Self-care

Self-care refers to activities that help individuals look after their physical and mental wellbeing.

Due to the sometimes distressing nature of suicide reporting, media and communications professionals should adopt self-care activities to ensure they safeguard their health and wellbeing.

It is increasingly recognised, within Australia and internationally, that reporting on suicide and mental illness can have a profound effect on journalists.

Effects can range from temporary discomfort to more long-term distress. This can happen at any time, even to experienced journalists who have covered similar stories for many years and have not been affected in the past.


What does self-care look like?

Self-care is different for everyone. There is no specific time-frame or frequency for it to occur. Self-care is about allowing individuals the time to partake in activities that improve your mental and physical health and wellbeing.

It is important to understand that self-care isn’t designed to be an emergency stress relief plan but should be incorporated into everyday lives to maintain positive wellbeing.

Self-care tips for personal wellbeing

Managing stress

Manage stress in positive ways e.g. Meditation, exercise or music

Work

Try to achieve a balance between your professional role and your personal life

Interests

Make time for activities you enjoy and that help you to relax. This doesn’t have to cost money but can be as simple as having a bath, going fishing or playing with pets

Ask for help

Recognise when you need help from others and ask for their support

Reporting on suicide and mental illness can be distressing for media and communications professionals, especially if they have previously been exposed to these issues. Journalists often witness graphic evidence of death, other people's distress, or are required to interview people who are bereaved or in shock from a sudden death.

It is important to be aware of the potentially distressing nature of this work and be prepared to speak to your managers, peers or reach out for professional support if required.

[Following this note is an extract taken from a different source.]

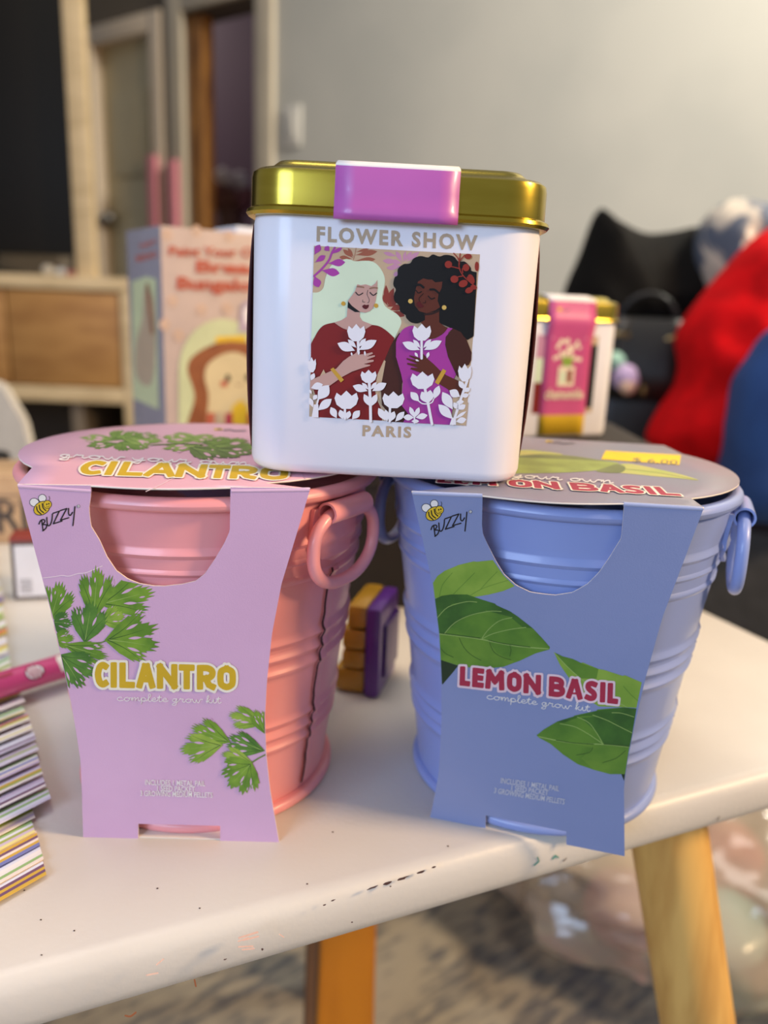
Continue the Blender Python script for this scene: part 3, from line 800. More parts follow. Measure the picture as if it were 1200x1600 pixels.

Mindframe in consultation with the Dart Centre Asia Pacific, has developed information and resources on the welfare of journalists when reporting on suicide, mental illness and other traumatic events.

Media organisations have a duty of care to their employees to ensure there are strategies in place to prepare, and support staff reporting or writing about suicide and mental illness.

Line managers have a vital role to play in modelling and encouraging self-care as well as providing direct support to staff and identifying staff who may require professional support.